*Work to do*:
Where a line contains the word "this", copy that line.

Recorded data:

-- START --

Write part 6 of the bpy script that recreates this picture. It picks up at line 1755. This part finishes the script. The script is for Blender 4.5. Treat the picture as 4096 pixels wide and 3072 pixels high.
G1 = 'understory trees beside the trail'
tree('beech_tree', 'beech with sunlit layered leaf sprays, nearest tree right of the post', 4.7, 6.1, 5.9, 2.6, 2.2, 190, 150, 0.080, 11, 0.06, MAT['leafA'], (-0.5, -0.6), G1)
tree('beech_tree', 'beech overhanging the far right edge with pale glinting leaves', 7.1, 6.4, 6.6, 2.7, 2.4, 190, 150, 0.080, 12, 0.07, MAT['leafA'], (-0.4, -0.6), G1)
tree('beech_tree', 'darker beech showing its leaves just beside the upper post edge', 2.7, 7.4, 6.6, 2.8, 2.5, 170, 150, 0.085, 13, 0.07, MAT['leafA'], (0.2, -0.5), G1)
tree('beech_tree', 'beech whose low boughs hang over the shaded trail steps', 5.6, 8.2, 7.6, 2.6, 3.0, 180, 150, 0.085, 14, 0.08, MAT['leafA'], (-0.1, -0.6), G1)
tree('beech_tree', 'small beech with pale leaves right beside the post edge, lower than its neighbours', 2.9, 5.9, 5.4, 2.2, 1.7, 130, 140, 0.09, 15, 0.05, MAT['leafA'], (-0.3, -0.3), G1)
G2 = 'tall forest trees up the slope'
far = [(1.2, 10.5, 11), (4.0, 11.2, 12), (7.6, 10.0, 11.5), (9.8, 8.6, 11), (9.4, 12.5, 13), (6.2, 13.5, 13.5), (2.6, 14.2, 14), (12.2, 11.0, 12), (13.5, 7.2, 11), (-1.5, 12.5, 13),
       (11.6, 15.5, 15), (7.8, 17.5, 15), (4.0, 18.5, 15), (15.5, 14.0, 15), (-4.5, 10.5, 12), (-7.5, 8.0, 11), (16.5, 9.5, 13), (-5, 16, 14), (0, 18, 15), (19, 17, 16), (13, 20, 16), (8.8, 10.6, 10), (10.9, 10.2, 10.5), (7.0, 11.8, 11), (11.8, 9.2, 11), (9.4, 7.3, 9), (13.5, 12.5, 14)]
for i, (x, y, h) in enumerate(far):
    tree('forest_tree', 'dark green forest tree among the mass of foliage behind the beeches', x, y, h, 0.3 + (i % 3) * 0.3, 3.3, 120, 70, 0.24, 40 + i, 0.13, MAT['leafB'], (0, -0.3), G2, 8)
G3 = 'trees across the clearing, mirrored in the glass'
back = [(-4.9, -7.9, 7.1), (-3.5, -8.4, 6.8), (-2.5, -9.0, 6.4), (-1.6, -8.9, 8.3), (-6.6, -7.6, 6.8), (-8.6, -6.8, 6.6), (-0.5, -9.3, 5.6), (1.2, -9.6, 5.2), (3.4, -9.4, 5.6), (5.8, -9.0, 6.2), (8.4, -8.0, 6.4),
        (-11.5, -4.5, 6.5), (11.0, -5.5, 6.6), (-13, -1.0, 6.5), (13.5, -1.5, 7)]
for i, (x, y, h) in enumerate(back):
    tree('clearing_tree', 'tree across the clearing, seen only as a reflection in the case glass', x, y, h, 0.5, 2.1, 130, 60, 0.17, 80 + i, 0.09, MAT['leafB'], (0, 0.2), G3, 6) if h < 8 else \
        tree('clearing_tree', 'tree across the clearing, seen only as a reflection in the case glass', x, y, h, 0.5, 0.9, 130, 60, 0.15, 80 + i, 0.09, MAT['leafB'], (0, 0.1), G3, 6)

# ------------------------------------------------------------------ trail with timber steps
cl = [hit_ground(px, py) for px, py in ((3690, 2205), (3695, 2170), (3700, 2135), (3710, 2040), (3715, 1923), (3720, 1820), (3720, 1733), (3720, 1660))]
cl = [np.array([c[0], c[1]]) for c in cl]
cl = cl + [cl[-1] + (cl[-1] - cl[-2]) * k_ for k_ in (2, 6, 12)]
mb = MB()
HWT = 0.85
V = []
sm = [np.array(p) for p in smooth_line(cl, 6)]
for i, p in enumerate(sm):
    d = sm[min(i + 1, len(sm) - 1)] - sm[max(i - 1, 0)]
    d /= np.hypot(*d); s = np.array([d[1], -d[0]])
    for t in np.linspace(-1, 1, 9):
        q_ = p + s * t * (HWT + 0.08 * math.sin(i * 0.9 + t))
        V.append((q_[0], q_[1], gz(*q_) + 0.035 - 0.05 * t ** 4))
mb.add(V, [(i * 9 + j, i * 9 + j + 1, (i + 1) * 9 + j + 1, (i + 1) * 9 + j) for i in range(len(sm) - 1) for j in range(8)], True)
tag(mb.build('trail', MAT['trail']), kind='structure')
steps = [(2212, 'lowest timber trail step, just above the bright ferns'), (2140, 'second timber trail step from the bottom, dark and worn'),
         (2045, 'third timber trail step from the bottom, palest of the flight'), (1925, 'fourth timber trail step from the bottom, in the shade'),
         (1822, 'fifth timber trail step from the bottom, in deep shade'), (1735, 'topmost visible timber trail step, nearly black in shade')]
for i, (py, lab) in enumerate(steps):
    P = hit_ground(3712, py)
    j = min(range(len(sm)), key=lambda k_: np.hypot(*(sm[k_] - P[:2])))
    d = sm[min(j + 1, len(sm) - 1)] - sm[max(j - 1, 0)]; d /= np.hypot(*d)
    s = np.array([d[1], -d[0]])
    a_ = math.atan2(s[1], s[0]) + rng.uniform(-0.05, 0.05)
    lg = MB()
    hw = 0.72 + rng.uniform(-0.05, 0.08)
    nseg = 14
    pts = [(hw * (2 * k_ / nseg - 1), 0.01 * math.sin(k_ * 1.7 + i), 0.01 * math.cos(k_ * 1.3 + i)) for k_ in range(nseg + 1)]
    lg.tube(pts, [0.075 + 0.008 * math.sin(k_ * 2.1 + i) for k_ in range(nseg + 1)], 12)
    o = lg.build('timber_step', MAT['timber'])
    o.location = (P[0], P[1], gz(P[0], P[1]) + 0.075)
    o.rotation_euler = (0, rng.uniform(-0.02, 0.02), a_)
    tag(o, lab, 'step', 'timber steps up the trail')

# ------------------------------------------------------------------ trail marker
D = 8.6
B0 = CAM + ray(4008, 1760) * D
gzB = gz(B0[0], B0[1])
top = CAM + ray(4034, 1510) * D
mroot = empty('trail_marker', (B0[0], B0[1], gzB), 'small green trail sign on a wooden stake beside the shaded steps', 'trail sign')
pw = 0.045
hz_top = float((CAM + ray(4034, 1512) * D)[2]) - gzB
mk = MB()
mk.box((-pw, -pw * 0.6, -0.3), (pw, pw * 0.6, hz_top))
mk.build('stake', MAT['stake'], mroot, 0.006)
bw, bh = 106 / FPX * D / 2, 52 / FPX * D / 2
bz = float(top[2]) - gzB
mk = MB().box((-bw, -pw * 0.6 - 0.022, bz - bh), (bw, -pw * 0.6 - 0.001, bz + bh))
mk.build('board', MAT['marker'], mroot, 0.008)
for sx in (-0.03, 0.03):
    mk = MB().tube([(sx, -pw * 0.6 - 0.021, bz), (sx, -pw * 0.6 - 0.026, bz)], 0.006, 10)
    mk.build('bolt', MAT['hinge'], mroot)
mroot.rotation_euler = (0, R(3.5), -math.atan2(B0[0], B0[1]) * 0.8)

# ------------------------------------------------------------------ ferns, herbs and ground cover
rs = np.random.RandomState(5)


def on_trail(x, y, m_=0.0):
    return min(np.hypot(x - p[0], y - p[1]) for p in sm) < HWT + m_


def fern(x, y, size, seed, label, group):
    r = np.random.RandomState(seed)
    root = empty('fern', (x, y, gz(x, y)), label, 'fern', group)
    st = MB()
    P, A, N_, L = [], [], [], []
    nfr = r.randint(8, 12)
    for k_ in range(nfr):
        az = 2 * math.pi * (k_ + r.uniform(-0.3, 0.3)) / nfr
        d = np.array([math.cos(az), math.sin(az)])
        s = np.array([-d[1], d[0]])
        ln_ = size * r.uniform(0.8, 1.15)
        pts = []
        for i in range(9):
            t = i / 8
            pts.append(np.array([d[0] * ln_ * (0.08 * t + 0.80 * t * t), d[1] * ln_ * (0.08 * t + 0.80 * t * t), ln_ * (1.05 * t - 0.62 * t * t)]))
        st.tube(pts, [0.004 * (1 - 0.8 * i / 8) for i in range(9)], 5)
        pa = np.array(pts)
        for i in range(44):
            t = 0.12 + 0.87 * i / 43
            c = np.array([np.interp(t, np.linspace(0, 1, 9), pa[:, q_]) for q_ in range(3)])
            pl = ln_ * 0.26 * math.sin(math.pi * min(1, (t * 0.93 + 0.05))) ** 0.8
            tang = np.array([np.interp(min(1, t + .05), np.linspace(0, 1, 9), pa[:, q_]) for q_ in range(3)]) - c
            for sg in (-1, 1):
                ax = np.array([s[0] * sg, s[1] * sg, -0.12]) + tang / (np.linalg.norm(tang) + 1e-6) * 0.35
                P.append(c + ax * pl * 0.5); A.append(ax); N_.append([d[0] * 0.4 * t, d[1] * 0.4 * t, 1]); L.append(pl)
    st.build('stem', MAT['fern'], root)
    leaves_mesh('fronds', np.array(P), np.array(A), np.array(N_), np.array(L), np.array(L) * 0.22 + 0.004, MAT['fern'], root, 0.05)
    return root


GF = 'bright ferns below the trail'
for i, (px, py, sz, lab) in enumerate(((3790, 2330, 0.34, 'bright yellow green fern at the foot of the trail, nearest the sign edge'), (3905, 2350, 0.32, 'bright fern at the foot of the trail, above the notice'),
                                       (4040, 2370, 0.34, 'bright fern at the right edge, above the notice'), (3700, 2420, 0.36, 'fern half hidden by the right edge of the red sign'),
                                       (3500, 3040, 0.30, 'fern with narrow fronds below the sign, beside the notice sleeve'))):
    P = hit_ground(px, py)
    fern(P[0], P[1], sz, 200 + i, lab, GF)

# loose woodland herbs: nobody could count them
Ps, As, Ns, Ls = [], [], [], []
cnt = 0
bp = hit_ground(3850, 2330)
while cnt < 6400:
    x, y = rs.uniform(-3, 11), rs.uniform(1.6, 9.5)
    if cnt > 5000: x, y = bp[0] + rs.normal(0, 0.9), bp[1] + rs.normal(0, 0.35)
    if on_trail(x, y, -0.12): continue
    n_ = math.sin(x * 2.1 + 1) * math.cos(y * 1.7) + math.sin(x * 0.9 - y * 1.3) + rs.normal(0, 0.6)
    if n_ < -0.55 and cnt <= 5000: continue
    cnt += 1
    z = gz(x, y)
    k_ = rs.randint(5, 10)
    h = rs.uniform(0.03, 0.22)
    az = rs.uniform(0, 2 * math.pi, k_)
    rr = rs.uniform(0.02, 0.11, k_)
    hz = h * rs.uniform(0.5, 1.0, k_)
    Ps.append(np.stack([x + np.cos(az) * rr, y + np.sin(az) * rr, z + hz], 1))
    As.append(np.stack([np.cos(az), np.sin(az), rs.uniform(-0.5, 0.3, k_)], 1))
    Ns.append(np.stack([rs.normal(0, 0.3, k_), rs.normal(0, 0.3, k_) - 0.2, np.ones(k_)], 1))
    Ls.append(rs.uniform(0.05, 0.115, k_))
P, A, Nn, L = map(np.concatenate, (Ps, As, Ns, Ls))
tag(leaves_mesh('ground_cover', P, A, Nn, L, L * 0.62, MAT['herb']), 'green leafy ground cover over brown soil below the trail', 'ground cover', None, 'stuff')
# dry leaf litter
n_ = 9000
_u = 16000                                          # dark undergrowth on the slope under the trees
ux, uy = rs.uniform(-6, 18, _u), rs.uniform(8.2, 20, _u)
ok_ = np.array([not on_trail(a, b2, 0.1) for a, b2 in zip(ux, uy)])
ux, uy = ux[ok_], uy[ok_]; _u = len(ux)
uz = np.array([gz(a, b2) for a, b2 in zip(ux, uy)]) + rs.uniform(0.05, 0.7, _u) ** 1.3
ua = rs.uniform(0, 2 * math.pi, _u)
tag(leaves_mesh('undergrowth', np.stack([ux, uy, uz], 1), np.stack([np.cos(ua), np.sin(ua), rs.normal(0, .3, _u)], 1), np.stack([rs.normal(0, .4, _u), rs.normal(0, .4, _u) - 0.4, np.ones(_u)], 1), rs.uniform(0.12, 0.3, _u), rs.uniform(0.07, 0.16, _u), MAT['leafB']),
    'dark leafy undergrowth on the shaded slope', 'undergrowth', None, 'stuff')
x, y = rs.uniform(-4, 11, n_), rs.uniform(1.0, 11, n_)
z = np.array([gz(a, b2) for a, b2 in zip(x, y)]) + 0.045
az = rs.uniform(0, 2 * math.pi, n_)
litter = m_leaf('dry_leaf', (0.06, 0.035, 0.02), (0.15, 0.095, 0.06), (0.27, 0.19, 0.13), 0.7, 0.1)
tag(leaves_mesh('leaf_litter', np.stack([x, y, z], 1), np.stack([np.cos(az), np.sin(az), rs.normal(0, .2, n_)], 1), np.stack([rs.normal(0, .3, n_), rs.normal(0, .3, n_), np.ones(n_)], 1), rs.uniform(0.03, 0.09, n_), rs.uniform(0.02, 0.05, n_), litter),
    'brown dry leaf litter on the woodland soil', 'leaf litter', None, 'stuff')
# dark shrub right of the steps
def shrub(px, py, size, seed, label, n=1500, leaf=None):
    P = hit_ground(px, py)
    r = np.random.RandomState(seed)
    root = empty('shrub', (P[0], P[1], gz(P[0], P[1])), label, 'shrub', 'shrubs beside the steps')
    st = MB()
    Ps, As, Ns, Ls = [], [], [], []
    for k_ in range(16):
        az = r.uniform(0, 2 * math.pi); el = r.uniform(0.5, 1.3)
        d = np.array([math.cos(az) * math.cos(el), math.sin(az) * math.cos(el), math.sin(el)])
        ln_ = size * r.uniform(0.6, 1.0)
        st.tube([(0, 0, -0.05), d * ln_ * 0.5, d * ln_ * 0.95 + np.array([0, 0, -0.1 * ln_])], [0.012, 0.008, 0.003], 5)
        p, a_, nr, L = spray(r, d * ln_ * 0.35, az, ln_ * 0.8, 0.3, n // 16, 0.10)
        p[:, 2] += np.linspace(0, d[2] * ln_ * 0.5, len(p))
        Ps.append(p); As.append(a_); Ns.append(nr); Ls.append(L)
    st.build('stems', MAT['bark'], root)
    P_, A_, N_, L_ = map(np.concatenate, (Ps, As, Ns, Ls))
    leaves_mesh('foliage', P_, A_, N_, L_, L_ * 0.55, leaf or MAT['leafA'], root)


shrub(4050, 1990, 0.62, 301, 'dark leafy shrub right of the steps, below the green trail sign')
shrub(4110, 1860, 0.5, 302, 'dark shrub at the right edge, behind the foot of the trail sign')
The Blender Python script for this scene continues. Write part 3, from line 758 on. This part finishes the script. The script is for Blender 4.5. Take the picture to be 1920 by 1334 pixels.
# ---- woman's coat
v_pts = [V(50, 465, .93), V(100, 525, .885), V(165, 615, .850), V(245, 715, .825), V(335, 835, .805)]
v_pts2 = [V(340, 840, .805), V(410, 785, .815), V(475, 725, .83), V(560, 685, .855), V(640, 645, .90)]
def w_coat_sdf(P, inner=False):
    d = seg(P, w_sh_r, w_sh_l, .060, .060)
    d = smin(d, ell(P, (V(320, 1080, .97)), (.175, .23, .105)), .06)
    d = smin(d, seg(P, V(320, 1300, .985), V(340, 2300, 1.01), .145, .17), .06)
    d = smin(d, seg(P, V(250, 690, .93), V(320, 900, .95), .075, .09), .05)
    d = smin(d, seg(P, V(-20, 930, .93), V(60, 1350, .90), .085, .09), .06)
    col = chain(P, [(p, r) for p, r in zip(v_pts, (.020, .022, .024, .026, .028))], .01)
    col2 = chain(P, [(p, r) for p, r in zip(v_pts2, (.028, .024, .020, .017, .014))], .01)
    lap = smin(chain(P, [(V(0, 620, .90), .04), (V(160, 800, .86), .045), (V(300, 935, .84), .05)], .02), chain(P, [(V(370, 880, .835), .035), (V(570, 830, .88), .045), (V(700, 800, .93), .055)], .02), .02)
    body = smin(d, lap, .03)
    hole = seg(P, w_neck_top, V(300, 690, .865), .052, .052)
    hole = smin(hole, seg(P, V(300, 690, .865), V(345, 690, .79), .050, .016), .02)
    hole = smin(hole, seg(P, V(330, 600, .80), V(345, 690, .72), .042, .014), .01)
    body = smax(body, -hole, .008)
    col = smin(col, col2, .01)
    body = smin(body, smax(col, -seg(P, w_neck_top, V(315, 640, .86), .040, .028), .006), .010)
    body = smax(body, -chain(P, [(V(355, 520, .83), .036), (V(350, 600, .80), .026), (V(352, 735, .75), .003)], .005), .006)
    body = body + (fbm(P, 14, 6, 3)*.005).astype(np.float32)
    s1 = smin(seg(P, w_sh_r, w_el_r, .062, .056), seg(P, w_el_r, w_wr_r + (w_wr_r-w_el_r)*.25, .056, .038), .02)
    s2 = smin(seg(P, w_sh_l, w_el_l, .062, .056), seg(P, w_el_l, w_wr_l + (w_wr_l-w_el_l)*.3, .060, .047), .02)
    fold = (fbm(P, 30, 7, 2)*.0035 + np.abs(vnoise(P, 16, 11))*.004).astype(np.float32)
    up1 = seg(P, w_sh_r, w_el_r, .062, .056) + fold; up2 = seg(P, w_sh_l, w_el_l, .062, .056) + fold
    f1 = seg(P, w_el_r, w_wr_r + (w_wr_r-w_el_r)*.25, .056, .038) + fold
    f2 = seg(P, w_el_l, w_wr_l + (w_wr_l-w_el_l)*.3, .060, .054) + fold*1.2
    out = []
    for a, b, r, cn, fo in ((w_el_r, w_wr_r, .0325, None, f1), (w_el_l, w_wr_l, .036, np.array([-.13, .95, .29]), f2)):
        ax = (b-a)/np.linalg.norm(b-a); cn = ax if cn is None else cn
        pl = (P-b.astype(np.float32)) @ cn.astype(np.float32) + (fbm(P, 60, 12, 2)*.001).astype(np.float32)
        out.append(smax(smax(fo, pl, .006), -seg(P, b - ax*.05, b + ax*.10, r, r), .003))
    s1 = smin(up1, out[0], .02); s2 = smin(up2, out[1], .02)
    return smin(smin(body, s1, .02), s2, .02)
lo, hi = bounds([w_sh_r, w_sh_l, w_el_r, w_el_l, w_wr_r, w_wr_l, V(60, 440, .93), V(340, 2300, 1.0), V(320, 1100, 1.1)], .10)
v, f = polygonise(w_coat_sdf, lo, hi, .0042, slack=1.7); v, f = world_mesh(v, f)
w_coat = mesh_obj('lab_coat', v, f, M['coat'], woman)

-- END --

*The answer*:
Write part 6 of the bpy script that recreates this picture. It picks up at line 1755. This part finishes the script. The script is for Blender 4.5. Treat the picture as 4096 pixels wide and 3072 pixels high.
The Blender Python script for this scene continues. Write part 3, from line 758 on. This part finishes the script. The script is for Blender 4.5. Take the picture to be 1920 by 1334 pixels.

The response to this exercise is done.